- **Data shown**:
┄┄┄┄┄┄
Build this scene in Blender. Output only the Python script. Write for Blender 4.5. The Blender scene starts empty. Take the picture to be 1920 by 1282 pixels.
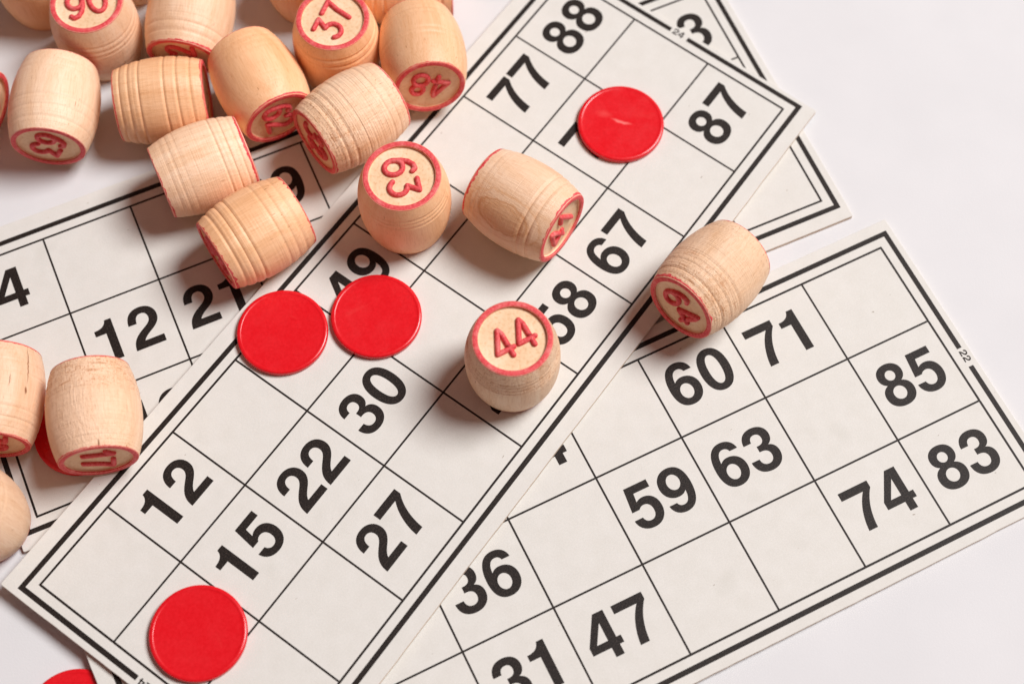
import bpy, bmesh, math, random
from mathutils import Matrix, Quaternion, Vector

C = bpy.context.scene
COL = C.collection
MM = 0.001

# ------------------------------------------------------------------ camera, light, exposure
cam_d = bpy.data.cameras.new('camera')
cam = bpy.data.objects.new('camera', cam_d)
COL.objects.link(cam)
cam.location = (0.0, -0.13707, 0.32386)
cam.rotation_euler = (0.400379, 0.0, 0.0)
cam_d.sensor_width = 36.0
cam_d.lens = 3091.6 / 1920 * 36.0
cam_d.clip_start = 0.01
cam_d.clip_end = 20.0
cam_d.dof.use_dof = True
cam_d.dof.focus_distance = 0.342
cam_d.dof.aperture_fstop = 11.0
C.camera = cam

world = bpy.data.worlds.new('World')
C.world = world
world.use_nodes = True
bg = world.node_tree.nodes['Background']
bg.inputs['Color'].default_value = (1.0, 0.51, 0.44, 1)
bg.inputs['Strength'].default_value = 0.165

def area_light(name, loc, target, size, power, color):
    d = bpy.data.lights.new(name, 'AREA')
    d.shape = 'DISK'
    d.size = size
    d.energy = power
    d.color = color
    o = bpy.data.objects.new(name, d)
    COL.objects.link(o)
    o.location = loc
    o.rotation_euler = (Vector(target) - Vector(loc)).to_track_quat('-Z', 'Y').to_euler()
    return o

area_light('softbox', (1.141, 0.461, 1.824), (0.0, 0.0, 0.0), 0.95, 61.5, (0.985, 0.985, 0.992))

C.view_settings.view_transform = 'Standard'
C.view_settings.look = 'None'
C.view_settings.exposure = 0.0
C.view_settings.gamma = 1.0
C.view_settings.use_curve_mapping = False
C.cycles.max_bounces = 8
C.cycles.diffuse_bounces = 5

# ------------------------------------------------------------------ materials
class Nodes:
    def __init__(self, name):
        self.m = bpy.data.materials.new(name)
        self.m.use_nodes = True
        self.t = self.m.node_tree
        self.b = self.t.nodes['Principled BSDF']
        self.co = self.t.nodes.new('ShaderNodeTexCoord').outputs['Object']
    def n(self, kind, **kw):
        nd = self.t.nodes.new(kind)
        for k, v in kw.items():
            setattr(nd, k, v)
        return nd
    def link(self, a, b):
        self.t.links.new(a, b)
    def mapping(self, scale, loc=None, vec=None):
        mp = self.n('ShaderNodeMapping')
        mp.inputs['Scale'].default_value = scale
        self.link(vec or self.co, mp.inputs['Vector'])
        if loc is not None:
            self.link(loc, mp.inputs['Location'])
        return mp.outputs['Vector']
    def noise(self, vec, scale=1.0, detail=3.0, rough=0.5, dist=0.0):
        nd = self.n('ShaderNodeTexNoise')
        nd.inputs['Scale'].default_value = scale
        nd.inputs['Detail'].default_value = detail
        nd.inputs['Roughness'].default_value = rough
        nd.inputs['Distortion'].default_value = dist
        self.link(vec, nd.inputs['Vector'])
        return nd.outputs['Fac']
    def ramp(self, fac, stops):
        nd = self.n('ShaderNodeValToRGB')
        el = nd.color_ramp.elements
        while len(el) > 1:
            el.remove(el[-1])
        for i, (p, c) in enumerate(stops):
            e = el[0] if i == 0 else el.new(p)
            e.position = p
            e.color = (*c, 1) if len(c) == 3 else c
        self.link(fac, nd.inputs['Fac'])
        return nd.outputs['Color']
    def mix(self, fac, a, b, mode='MIX'):
        nd = self.n('ShaderNodeMix', data_type='RGBA', blend_type=mode)
        if isinstance(fac, (int, float)):
            nd.inputs[0].default_value = fac
        else:
            self.link(fac, nd.inputs[0])
        for s, v in ((6, a), (7, b)):
            if isinstance(v, tuple):
                nd.inputs[s].default_value = (*v, 1)
            else:
                self.link(v, nd.inputs[s])
        return nd.outputs[2]
    def bump(self, height, strength, dist):
        nd = self.n('ShaderNodeBump')
        nd.inputs['Strength'].default_value = strength
        nd.inputs['Distance'].default_value = dist
        self.link(height, nd.inputs['Height'])
        self.link(nd.outputs['Normal'], self.b.inputs['Normal'])
    def color(self, v):
        if isinstance(v, tuple):
            self.b.inputs['Base Color'].default_value = (*v, 1)
        else:
            self.link(v, self.b.inputs['Base Color'])
    def rough(self, r, spec=0.5):
        self.b.inputs['Roughness'].default_value = r
        self.b.inputs['Specular IOR Level'].default_value = spec

def mat_table():
    N = Nodes('white_tabletop')
    f = N.noise(N.mapping((60, 60, 60)), 1, 4)
    N.color(N.ramp(f, [(0.3, (0.690, 0.692, 0.697)), (0.7, (0.715, 0.716, 0.721))]))
    N.rough(0.8, 0.1)
    N.bump(N.noise(N.mapping((2500, 2500, 2500)), 1, 3), 0.25, 0.0001)
    return N.m

def mat_paper():
    N = Nodes('cream_card_paper')
    f = N.noise(N.mapping((260, 260, 260)), 1, 5, 0.6)
    c = N.ramp(f, [(0.3, (0.705, 0.690, 0.640)), (0.7, (0.742, 0.729, 0.684))])
    f2 = N.noise(N.mapping((3500, 3500, 3500)), 1, 2)
    c = N.mix(0.10, c, N.ramp(f2, [(0.35, (0.5, 0.45, 0.4)), (0.65, (1, 1, 1))]), 'MULTIPLY')
    # faint smudges and dark fibres pressed into the board
    sm = N.ramp(N.noise(N.mapping((75, 75, 75)), 1, 2), [(0.66, (1, 1, 1)), (0.80, (0.93, 0.93, 0.92))])
    c = N.mix(1.0, c, sm, 'MULTIPLY')
    sp = N.ramp(N.noise(N.mapping((520, 1400, 600)), 1, 1), [(0.79, (1, 1, 1)), (0.815, (0.55, 0.5, 0.45))])
    c = N.mix(1.0, c, sp, 'MULTIPLY')
    N.color(c)
    N.rough(0.75, 0.12)
    N.bump(N.noise(N.mapping((1800, 1800, 1800)), 1, 4), 0.22, 0.0001)
    return N.m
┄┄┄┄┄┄
- **Short problem**:
Say how many lines hold the word "scene", giving the number and nothing else.

- **Exercise solution**:
2